What is being asked: Below is a listing to write out in full, exactly as given, without its pictures.

Data lines:
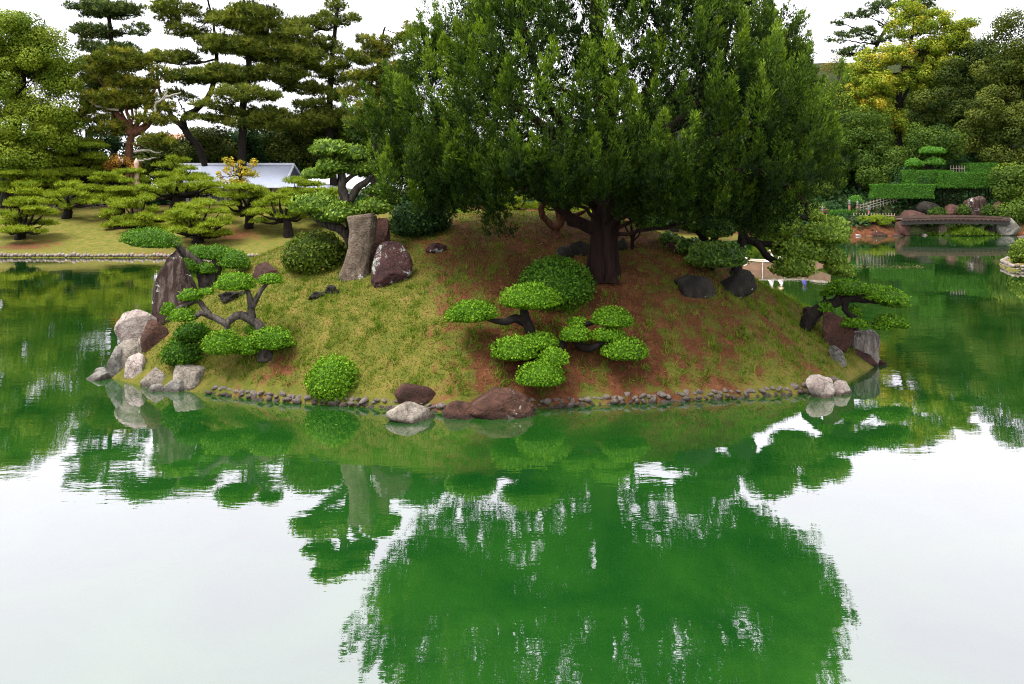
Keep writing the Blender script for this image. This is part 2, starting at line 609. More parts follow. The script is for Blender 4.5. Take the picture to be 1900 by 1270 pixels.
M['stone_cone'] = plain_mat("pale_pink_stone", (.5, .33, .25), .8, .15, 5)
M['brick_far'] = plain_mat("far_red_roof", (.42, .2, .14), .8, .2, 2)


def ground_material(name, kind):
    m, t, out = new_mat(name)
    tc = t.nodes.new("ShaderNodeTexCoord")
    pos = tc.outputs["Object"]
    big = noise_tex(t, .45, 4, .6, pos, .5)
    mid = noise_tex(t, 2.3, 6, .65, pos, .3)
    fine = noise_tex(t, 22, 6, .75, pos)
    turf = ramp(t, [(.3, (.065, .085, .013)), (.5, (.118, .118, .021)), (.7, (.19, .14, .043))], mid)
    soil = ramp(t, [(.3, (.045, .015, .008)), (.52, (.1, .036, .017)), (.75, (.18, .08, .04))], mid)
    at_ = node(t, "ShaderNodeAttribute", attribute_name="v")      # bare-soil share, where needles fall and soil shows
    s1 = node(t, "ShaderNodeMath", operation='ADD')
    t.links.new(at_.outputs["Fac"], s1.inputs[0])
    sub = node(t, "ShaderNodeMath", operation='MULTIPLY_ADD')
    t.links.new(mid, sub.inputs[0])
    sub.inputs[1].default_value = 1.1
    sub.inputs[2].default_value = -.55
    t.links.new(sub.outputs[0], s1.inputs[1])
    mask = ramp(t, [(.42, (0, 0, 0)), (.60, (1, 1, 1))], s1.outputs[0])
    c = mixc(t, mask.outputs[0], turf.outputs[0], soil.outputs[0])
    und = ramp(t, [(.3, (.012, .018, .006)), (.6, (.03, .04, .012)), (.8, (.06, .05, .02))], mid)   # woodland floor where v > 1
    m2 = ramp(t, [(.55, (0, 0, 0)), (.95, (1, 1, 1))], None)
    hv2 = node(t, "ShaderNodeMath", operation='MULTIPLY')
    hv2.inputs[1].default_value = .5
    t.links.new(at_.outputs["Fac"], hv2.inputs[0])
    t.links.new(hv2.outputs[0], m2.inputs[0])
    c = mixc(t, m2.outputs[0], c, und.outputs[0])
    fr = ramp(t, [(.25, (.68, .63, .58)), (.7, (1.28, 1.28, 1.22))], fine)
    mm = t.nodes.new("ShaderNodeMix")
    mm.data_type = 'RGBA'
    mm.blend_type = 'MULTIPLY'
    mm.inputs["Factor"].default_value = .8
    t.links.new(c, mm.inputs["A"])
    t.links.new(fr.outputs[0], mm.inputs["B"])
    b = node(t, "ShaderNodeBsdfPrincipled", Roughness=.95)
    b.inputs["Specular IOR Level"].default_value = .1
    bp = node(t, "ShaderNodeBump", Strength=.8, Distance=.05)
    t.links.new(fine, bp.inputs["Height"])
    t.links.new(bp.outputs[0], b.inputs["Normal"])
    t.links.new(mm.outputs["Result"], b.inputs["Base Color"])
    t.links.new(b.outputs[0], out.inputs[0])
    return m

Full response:
Keep writing the Blender script for this image. This is part 2, starting at line 609. More parts follow. The script is for Blender 4.5. Take the picture to be 1900 by 1270 pixels.
M['stone_cone'] = plain_mat("pale_pink_stone", (.5, .33, .25), .8, .15, 5)
M['brick_far'] = plain_mat("far_red_roof", (.42, .2, .14), .8, .2, 2)


def ground_material(name, kind):
    m, t, out = new_mat(name)
    tc = t.nodes.new("ShaderNodeTexCoord")
    pos = tc.outputs["Object"]
    big = noise_tex(t, .45, 4, .6, pos, .5)
    mid = noise_tex(t, 2.3, 6, .65, pos, .3)
    fine = noise_tex(t, 22, 6, .75, pos)
    turf = ramp(t, [(.3, (.065, .085, .013)), (.5, (.118, .118, .021)), (.7, (.19, .14, .043))], mid)
    soil = ramp(t, [(.3, (.045, .015, .008)), (.52, (.1, .036, .017)), (.75, (.18, .08, .04))], mid)
    at_ = node(t, "ShaderNodeAttribute", attribute_name="v")      # bare-soil share, where needles fall and soil shows
    s1 = node(t, "ShaderNodeMath", operation='ADD')
    t.links.new(at_.outputs["Fac"], s1.inputs[0])
    sub = node(t, "ShaderNodeMath", operation='MULTIPLY_ADD')
    t.links.new(mid, sub.inputs[0])
    sub.inputs[1].default_value = 1.1
    sub.inputs[2].default_value = -.55
    t.links.new(sub.outputs[0], s1.inputs[1])
    mask = ramp(t, [(.42, (0, 0, 0)), (.60, (1, 1, 1))], s1.outputs[0])
    c = mixc(t, mask.outputs[0], turf.outputs[0], soil.outputs[0])
    und = ramp(t, [(.3, (.012, .018, .006)), (.6, (.03, .04, .012)), (.8, (.06, .05, .02))], mid)   # woodland floor where v > 1
    m2 = ramp(t, [(.55, (0, 0, 0)), (.95, (1, 1, 1))], None)
    hv2 = node(t, "ShaderNodeMath", operation='MULTIPLY')
    hv2.inputs[1].default_value = .5
    t.links.new(at_.outputs["Fac"], hv2.inputs[0])
    t.links.new(hv2.outputs[0], m2.inputs[0])
    c = mixc(t, m2.outputs[0], c, und.outputs[0])
    fr = ramp(t, [(.25, (.68, .63, .58)), (.7, (1.28, 1.28, 1.22))], fine)
    mm = t.nodes.new("ShaderNodeMix")
    mm.data_type = 'RGBA'
    mm.blend_type = 'MULTIPLY'
    mm.inputs["Factor"].default_value = .8
    t.links.new(c, mm.inputs["A"])
    t.links.new(fr.outputs[0], mm.inputs["B"])
    b = node(t, "ShaderNodeBsdfPrincipled", Roughness=.95)
    b.inputs["Specular IOR Level"].default_value = .1
    bp = node(t, "ShaderNodeBump", Strength=.8, Distance=.05)
    t.links.new(fine, bp.inputs["Height"])
    t.links.new(bp.outputs[0], b.inputs["Normal"])
    t.links.new(mm.outputs["Result"], b.inputs["Base Color"])
    t.links.new(b.outputs[0], out.inputs[0])
    return m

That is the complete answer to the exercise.